Tetris and Communism
Left. Left. A. A. Down. Move!
Literature and media compose the broadest spectrum of personalities and ideas known to mankind - fiction. Any idea that has sprung up in the history of minds has had the potential to endure as a book, a poem, a movie, a video game. So many of these thoughts have shaped my beliefs and character that I cannot choose one most important one, but one particularly memorable one is the video game, Tetris.
The premise of Tetris is that blocks fall from the sky. These are not ordinary blocks. Each block contains four directly conjoined squares, but their permutation and location are random. At first, the blocks seem harmless, perhaps even decorative. As you watch them fall, forming the oddest of shapes, you become vaguely aware that you can minimally manipulate the falling of the blocks. Suddenly, you realize how small your world truly is. The structure formed by the blocks rises unsettlingly fast to the sky. The falling blocks perfect a ladder joining heaven and earth. Another block falls, and the pressure upon the ladder is too great. The ground gives way beneath it, and undefined pits swallow you up. The only way to succeed is to coerce the blocks to form nice, neat rows, causing them to disappear temporarily. But the process requires quicker and quicker thinking, until your human reflexes simply cannot match the speed at which blocks fall, and you die.
Tetris teaches the rise of Communism in Soviet Russia, a critical element in understanding Russia's rich history. Complex and disturbing are the multiple metaphors that reside in the falling blocks. On one level, they operate as the collective farming system that overtook Russia as the Communists began their reign. Haphazard arrangements of little square units unite and fall upon the bottom of the screen. They are often in such awkward positions as "S" shapes or "T" shapes, sometimes in the more preferable "L" shapes or "box" shapes, indicative of the arbitary carelessness with which the Revolutionary government grouped its farmers. The impossibility of "winning" in Tetris reflects the futility of the struggle to fit all of the farms together into a comprehensive union.
In addition to the inherent failure of collective farming, the blocks' crushing element represents the inexorable pressure of Stalin's industrialization. You, as the peasants, try to strike the balance between agriculture and industry, but the System viciously drops more and more weight upon you, until you run out of ways to balance it or simply collapse under it and perish.
The most disturbing aspect of the blocks' symbolism discusses not the economic progression of misery in the Soviet Union, but the sociopolitical helplessness of the situation. In this interpretation, the blocks are the laws that the Soviet government imposed upon its people. For someone who does not pay close attention to the ever-changing policies, the descent to social hell is quick and inevitable. On the other hand, those who know how to toy with the rules and bend them to their advantage will gain more and more points with the government and rise higher. Significantly, however, the progression of bending rules makes the next set of rules faster and more difficult to avoid, until again, they overwhelm you. Stalin's vicious purges of the Communist party targeted those who favored former policies, and Tetris acknowledges this with its shameless mantra - The question is not whether or not you will die, but when.

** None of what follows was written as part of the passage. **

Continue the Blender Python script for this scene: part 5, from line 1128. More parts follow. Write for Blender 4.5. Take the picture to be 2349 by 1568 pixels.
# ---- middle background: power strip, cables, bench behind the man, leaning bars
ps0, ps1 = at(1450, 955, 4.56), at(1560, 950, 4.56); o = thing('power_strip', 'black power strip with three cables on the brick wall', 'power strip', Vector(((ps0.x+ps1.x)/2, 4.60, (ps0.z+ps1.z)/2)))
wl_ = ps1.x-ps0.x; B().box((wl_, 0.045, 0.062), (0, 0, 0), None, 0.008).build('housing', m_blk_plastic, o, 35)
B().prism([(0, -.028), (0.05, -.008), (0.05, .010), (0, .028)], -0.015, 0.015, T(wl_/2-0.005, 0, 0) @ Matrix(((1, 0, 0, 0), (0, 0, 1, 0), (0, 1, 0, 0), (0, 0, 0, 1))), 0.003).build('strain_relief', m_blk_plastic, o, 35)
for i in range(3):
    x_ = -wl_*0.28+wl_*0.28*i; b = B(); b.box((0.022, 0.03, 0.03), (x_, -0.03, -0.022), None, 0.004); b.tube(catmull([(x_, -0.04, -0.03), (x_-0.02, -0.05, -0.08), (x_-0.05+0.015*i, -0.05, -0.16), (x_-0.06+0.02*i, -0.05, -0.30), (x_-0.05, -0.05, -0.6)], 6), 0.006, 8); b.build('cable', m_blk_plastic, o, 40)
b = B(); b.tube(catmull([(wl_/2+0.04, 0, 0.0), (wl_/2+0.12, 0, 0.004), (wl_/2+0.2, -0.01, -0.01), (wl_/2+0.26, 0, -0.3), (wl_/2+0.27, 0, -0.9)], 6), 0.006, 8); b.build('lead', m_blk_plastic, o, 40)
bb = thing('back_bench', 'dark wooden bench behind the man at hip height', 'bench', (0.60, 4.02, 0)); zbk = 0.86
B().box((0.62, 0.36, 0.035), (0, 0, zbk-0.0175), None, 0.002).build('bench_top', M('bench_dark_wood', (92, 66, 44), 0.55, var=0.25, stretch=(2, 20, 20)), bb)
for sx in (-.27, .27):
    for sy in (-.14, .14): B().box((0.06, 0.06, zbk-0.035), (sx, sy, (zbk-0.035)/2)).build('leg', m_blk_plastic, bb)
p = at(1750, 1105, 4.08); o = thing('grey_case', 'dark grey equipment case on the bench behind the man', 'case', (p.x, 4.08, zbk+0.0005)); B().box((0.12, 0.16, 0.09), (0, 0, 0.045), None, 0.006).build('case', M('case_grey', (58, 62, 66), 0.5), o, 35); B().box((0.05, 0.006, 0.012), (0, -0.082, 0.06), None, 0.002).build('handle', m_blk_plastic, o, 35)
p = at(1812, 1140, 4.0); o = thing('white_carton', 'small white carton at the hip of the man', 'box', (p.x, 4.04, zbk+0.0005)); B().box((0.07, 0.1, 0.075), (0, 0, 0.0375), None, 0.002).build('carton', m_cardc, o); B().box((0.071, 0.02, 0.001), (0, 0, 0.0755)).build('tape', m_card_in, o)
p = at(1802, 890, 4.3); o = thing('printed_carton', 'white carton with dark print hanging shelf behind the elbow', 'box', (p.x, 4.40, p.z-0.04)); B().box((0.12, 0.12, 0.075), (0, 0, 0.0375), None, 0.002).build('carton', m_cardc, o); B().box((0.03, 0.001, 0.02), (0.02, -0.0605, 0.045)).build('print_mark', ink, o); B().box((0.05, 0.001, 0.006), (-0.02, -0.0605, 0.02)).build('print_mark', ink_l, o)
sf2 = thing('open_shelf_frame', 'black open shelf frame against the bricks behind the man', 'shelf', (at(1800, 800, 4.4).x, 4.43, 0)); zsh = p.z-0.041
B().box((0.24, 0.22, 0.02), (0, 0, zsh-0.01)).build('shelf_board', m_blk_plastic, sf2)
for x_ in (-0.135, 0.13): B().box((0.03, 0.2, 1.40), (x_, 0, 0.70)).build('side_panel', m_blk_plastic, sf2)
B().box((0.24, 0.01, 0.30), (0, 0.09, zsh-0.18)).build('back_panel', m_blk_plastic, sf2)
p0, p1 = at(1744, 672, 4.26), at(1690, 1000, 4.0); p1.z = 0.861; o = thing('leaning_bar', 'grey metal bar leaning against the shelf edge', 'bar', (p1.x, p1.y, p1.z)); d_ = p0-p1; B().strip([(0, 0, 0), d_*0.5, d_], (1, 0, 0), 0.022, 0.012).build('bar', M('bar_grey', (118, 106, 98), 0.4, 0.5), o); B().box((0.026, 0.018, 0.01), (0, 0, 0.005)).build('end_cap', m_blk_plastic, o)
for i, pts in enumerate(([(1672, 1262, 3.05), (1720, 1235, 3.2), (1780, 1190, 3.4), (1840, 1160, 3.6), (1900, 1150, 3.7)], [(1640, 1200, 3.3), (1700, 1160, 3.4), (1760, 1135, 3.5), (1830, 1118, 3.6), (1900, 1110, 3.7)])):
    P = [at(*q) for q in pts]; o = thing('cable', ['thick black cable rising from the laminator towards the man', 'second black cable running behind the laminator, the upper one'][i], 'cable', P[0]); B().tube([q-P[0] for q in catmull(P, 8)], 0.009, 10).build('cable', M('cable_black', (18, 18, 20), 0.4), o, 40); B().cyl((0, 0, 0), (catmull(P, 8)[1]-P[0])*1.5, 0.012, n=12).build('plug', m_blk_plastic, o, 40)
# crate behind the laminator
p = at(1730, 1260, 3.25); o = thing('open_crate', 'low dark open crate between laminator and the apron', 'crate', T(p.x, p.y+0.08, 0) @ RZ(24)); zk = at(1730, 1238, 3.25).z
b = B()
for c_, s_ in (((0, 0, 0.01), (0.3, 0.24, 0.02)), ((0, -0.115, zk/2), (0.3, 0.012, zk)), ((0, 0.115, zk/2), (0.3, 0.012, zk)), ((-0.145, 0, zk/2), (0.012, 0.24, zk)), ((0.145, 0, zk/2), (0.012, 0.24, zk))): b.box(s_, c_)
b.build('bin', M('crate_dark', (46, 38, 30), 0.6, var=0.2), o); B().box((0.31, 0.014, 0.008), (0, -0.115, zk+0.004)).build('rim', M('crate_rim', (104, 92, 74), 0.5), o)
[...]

Tetris provided me and countless other Americans with incredible cultural insight. A classic of the early 1980's, its ability to convey decades of national frustration united American and Russian under one flag: the flag of gaming. Games naturally tend to age fast, and today's gamers often consider five-year-old games outdated. Tetris, however, remains one of the most popular video games of the twenty-first century, and its lasting power is a tribute to its significance in the art of understanding differences.